All of the material below is to be retyped exactly.

DATASET EXCERPT
* start *
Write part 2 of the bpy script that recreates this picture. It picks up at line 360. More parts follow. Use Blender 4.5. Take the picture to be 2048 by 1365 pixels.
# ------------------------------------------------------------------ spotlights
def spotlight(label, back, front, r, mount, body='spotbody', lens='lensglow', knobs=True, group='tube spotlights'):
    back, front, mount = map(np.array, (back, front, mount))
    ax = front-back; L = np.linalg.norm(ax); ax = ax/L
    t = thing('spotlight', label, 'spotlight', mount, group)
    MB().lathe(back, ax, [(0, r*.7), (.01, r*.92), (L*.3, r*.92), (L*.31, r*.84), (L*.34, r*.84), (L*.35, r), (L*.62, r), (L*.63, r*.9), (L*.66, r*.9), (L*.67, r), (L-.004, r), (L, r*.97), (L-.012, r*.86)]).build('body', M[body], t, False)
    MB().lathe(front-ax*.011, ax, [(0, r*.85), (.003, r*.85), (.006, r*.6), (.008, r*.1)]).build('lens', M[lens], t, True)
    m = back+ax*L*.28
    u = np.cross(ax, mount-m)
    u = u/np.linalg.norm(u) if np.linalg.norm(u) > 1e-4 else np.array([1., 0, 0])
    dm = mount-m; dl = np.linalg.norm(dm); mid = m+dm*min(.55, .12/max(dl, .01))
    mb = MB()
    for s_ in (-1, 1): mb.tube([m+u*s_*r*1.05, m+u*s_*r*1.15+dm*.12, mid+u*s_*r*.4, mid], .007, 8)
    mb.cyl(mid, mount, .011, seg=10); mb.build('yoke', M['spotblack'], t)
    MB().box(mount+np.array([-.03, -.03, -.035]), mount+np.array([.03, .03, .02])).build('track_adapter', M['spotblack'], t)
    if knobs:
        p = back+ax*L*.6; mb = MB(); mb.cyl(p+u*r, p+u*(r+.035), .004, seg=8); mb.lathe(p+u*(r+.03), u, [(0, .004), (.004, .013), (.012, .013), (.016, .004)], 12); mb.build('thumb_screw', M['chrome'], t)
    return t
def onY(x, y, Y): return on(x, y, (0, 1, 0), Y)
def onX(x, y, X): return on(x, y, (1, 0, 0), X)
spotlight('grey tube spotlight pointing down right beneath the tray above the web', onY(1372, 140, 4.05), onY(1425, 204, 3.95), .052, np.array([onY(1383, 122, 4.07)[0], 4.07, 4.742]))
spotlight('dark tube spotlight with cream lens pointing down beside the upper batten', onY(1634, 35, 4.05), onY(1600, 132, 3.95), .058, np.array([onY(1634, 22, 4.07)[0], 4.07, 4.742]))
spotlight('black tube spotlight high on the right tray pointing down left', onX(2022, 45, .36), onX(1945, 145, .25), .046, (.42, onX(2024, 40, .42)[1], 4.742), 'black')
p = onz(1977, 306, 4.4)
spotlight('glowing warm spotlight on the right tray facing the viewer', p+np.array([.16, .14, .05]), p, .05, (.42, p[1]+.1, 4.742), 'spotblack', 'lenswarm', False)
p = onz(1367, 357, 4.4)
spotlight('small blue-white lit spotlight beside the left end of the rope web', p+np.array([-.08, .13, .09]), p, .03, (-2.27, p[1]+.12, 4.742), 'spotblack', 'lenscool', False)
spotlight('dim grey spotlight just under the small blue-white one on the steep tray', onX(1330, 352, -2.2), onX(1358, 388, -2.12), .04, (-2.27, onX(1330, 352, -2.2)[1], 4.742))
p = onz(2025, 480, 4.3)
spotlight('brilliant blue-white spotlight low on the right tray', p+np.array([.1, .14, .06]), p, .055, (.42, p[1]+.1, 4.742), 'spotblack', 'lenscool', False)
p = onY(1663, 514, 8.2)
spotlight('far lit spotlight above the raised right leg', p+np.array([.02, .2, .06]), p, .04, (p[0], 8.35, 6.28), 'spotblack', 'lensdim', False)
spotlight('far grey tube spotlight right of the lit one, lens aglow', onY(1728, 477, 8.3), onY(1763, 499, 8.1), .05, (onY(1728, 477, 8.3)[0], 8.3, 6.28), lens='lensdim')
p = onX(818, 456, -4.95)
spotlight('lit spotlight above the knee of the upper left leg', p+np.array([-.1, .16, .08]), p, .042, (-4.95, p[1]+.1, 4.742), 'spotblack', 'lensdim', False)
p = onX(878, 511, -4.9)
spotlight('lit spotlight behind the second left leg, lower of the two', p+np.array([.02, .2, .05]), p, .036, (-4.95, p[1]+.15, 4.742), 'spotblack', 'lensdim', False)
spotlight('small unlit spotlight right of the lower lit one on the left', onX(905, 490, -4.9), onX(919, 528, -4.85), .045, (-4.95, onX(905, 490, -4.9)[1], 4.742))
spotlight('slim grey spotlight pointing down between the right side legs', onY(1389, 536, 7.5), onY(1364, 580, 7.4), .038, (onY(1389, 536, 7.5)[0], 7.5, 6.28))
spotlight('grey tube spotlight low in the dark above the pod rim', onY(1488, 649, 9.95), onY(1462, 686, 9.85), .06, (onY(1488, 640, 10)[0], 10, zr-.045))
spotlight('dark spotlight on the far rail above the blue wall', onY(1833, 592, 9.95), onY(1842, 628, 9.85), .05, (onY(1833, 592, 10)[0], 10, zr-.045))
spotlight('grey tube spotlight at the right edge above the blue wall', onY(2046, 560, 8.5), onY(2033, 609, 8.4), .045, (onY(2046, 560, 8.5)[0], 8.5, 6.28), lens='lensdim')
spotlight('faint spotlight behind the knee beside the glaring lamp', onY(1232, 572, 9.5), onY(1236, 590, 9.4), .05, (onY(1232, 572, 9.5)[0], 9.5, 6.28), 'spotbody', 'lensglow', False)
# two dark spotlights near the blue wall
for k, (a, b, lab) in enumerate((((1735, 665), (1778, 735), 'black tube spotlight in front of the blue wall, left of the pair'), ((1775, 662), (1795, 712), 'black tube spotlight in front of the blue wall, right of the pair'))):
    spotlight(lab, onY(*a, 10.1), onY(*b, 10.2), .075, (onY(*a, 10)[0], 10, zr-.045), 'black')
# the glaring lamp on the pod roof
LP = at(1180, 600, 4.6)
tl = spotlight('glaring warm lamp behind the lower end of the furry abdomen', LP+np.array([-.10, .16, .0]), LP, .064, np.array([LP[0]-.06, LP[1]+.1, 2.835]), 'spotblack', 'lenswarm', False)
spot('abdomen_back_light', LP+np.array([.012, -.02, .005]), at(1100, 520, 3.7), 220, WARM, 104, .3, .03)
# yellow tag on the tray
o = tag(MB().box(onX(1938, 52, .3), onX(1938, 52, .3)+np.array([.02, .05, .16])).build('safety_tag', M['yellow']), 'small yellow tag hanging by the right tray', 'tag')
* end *
WRITTEN REPLY
Write part 2 of the bpy script that recreates this picture. It picks up at line 360. More parts follow. Use Blender 4.5. Take the picture to be 2048 by 1365 pixels.
# ------------------------------------------------------------------ spotlights
def spotlight(label, back, front, r, mount, body='spotbody', lens='lensglow', knobs=True, group='tube spotlights'):
    back, front, mount = map(np.array, (back, front, mount))
    ax = front-back; L = np.linalg.norm(ax); ax = ax/L
    t = thing('spotlight', label, 'spotlight', mount, group)
    MB().lathe(back, ax, [(0, r*.7), (.01, r*.92), (L*.3, r*.92), (L*.31, r*.84), (L*.34, r*.84), (L*.35, r), (L*.62, r), (L*.63, r*.9), (L*.66, r*.9), (L*.67, r), (L-.004, r), (L, r*.97), (L-.012, r*.86)]).build('body', M[body], t, False)
    MB().lathe(front-ax*.011, ax, [(0, r*.85), (.003, r*.85), (.006, r*.6), (.008, r*.1)]).build('lens', M[lens], t, True)
    m = back+ax*L*.28
    u = np.cross(ax, mount-m)
    u = u/np.linalg.norm(u) if np.linalg.norm(u) > 1e-4 else np.array([1., 0, 0])
    dm = mount-m; dl = np.linalg.norm(dm); mid = m+dm*min(.55, .12/max(dl, .01))
    mb = MB()
    for s_ in (-1, 1): mb.tube([m+u*s_*r*1.05, m+u*s_*r*1.15+dm*.12, mid+u*s_*r*.4, mid], .007, 8)
    mb.cyl(mid, mount, .011, seg=10); mb.build('yoke', M['spotblack'], t)
    MB().box(mount+np.array([-.03, -.03, -.035]), mount+np.array([.03, .03, .02])).build('track_adapter', M['spotblack'], t)
    if knobs:
        p = back+ax*L*.6; mb = MB(); mb.cyl(p+u*r, p+u*(r+.035), .004, seg=8); mb.lathe(p+u*(r+.03), u, [(0, .004), (.004, .013), (.012, .013), (.016, .004)], 12); mb.build('thumb_screw', M['chrome'], t)
    return t
def onY(x, y, Y): return on(x, y, (0, 1, 0), Y)
def onX(x, y, X): return on(x, y, (1, 0, 0), X)
spotlight('grey tube spotlight pointing down right beneath the tray above the web', onY(1372, 140, 4.05), onY(1425, 204, 3.95), .052, np.array([onY(1383, 122, 4.07)[0], 4.07, 4.742]))
spotlight('dark tube spotlight with cream lens pointing down beside the upper batten', onY(1634, 35, 4.05), onY(1600, 132, 3.95), .058, np.array([onY(1634, 22, 4.07)[0], 4.07, 4.742]))
spotlight('black tube spotlight high on the right tray pointing down left', onX(2022, 45, .36), onX(1945, 145, .25), .046, (.42, onX(2024, 40, .42)[1], 4.742), 'black')
p = onz(1977, 306, 4.4)
spotlight('glowing warm spotlight on the right tray facing the viewer', p+np.array([.16, .14, .05]), p, .05, (.42, p[1]+.1, 4.742), 'spotblack', 'lenswarm', False)
p = onz(1367, 357, 4.4)
spotlight('small blue-white lit spotlight beside the left end of the rope web', p+np.array([-.08, .13, .09]), p, .03, (-2.27, p[1]+.12, 4.742), 'spotblack', 'lenscool', False)
spotlight('dim grey spotlight just under the small blue-white one on the steep tray', onX(1330, 352, -2.2), onX(1358, 388, -2.12), .04, (-2.27, onX(1330, 352, -2.2)[1], 4.742))
p = onz(2025, 480, 4.3)
spotlight('brilliant blue-white spotlight low on the right tray', p+np.array([.1, .14, .06]), p, .055, (.42, p[1]+.1, 4.742), 'spotblack', 'lenscool', False)
p = onY(1663, 514, 8.2)
spotlight('far lit spotlight above the raised right leg', p+np.array([.02, .2, .06]), p, .04, (p[0], 8.35, 6.28), 'spotblack', 'lensdim', False)
spotlight('far grey tube spotlight right of the lit one, lens aglow', onY(1728, 477, 8.3), onY(1763, 499, 8.1), .05, (onY(1728, 477, 8.3)[0], 8.3, 6.28), lens='lensdim')
p = onX(818, 456, -4.95)
spotlight('lit spotlight above the knee of the upper left leg', p+np.array([-.1, .16, .08]), p, .042, (-4.95, p[1]+.1, 4.742), 'spotblack', 'lensdim', False)
p = onX(878, 511, -4.9)
spotlight('lit spotlight behind the second left leg, lower of the two', p+np.array([.02, .2, .05]), p, .036, (-4.95, p[1]+.15, 4.742), 'spotblack', 'lensdim', False)
spotlight('small unlit spotlight right of the lower lit one on the left', onX(905, 490, -4.9), onX(919, 528, -4.85), .045, (-4.95, onX(905, 490, -4.9)[1], 4.742))
spotlight('slim grey spotlight pointing down between the right side legs', onY(1389, 536, 7.5), onY(1364, 580, 7.4), .038, (onY(1389, 536, 7.5)[0], 7.5, 6.28))
spotlight('grey tube spotlight low in the dark above the pod rim', onY(1488, 649, 9.95), onY(1462, 686, 9.85), .06, (onY(1488, 640, 10)[0], 10, zr-.045))
spotlight('dark spotlight on the far rail above the blue wall', onY(1833, 592, 9.95), onY(1842, 628, 9.85), .05, (onY(1833, 592, 10)[0], 10, zr-.045))
spotlight('grey tube spotlight at the right edge above the blue wall', onY(2046, 560, 8.5), onY(2033, 609, 8.4), .045, (onY(2046, 560, 8.5)[0], 8.5, 6.28), lens='lensdim')
spotlight('faint spotlight behind the knee beside the glaring lamp', onY(1232, 572, 9.5), onY(1236, 590, 9.4), .05, (onY(1232, 572, 9.5)[0], 9.5, 6.28), 'spotbody', 'lensglow', False)
# two dark spotlights near the blue wall
for k, (a, b, lab) in enumerate((((1735, 665), (1778, 735), 'black tube spotlight in front of the blue wall, left of the pair'), ((1775, 662), (1795, 712), 'black tube spotlight in front of the blue wall, right of the pair'))):
    spotlight(lab, onY(*a, 10.1), onY(*b, 10.2), .075, (onY(*a, 10)[0], 10, zr-.045), 'black')
# the glaring lamp on the pod roof
LP = at(1180, 600, 4.6)
tl = spotlight('glaring warm lamp behind the lower end of the furry abdomen', LP+np.array([-.10, .16, .0]), LP, .064, np.array([LP[0]-.06, LP[1]+.1, 2.835]), 'spotblack', 'lenswarm', False)
spot('abdomen_back_light', LP+np.array([.012, -.02, .005]), at(1100, 520, 3.7), 220, WARM, 104, .3, .03)
# yellow tag on the tray
o = tag(MB().box(onX(1938, 52, .3), onX(1938, 52, .3)+np.array([.02, .05, .16])).build('safety_tag', M['yellow']), 'small yellow tag hanging by the right tray', 'tag')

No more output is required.